Albert is the macebearer and serjeant-at-arms of the House of Assembly. One of his jobs is to bounce from the chamber any MP or other person the Speaker orders ejected.
The names Fox, Lamb and Tucker are perhaps the most iconic in St. David's folklore. Marvel became a Fox by marriage when she was 20 years old. But her forebears, the Griffiths, had their own exciting lineage, being seafarers and Government pilots. She was born on February 17, 1925, the youngest of five children.
When her father Charles Griffiths, like his own father before him, was informed that he had another daughter, he named her after the last ship he had brought through Bermuda's treacherous reefs. It was the Auca, a name she did not particularly relish. By the time she was aged six, she was motherless, and her older siblings often recounted how she spent countless Sundays sitting in the back of her church clutching a small bunch of wild flowers for her mother's grave.

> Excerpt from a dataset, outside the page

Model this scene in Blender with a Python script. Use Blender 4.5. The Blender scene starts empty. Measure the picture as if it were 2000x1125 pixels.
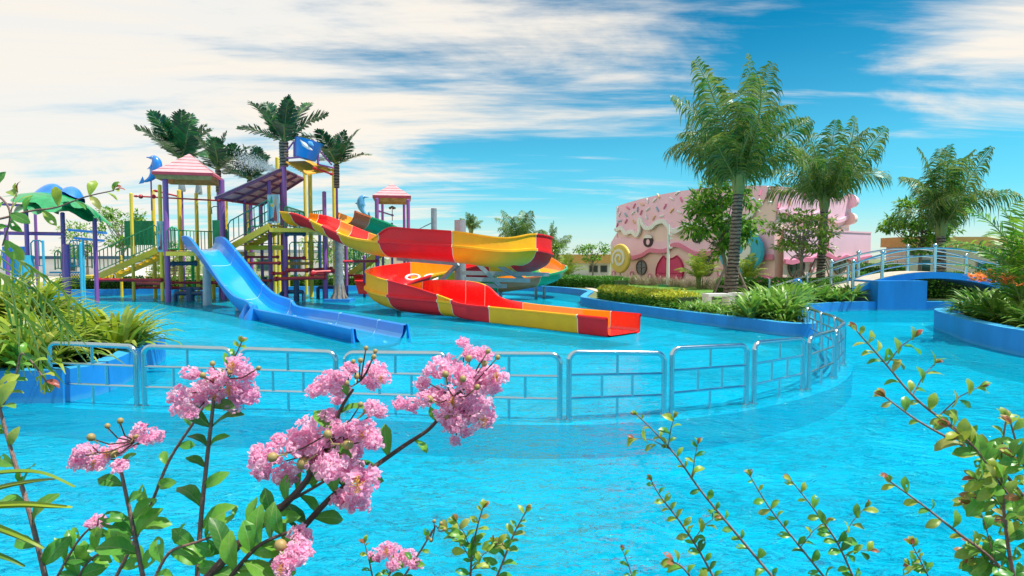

Never one to idle away her time, as a young woman Mrs. Fox made a living knitting her distinctive baby layettes. In the early 1960s she embarked on another enterprise, selling her homemade fishcakes to workmen renovating the nearby St. David's Island Primary School, and playing cards and participating in tournaments in the family-owned bar. With the encouragement of her husband, she expanded her business selling hotdogs, hamburgers, fish sandwiches, fish and lobster dinners.
Her son Albert explained it was from that humble beginning the Black Horse Tavern Bar and Restaurant, as it is known today, was founded. Marvel was a popular personality in the local bingo circuit, and she had no qualms about having a flutter at crown and anchor at the annual Cup Match and County games and winning a sizeable jackpot playing the slot machines during her annual cruises.
A lifelong member of the Anglican Chapel of Ease Church, Mrs. Fox worked tirelessly for the church guild, serving nine years as it president, and gained many lasting friendships representing it with fellow Anglican Church members throughout the island.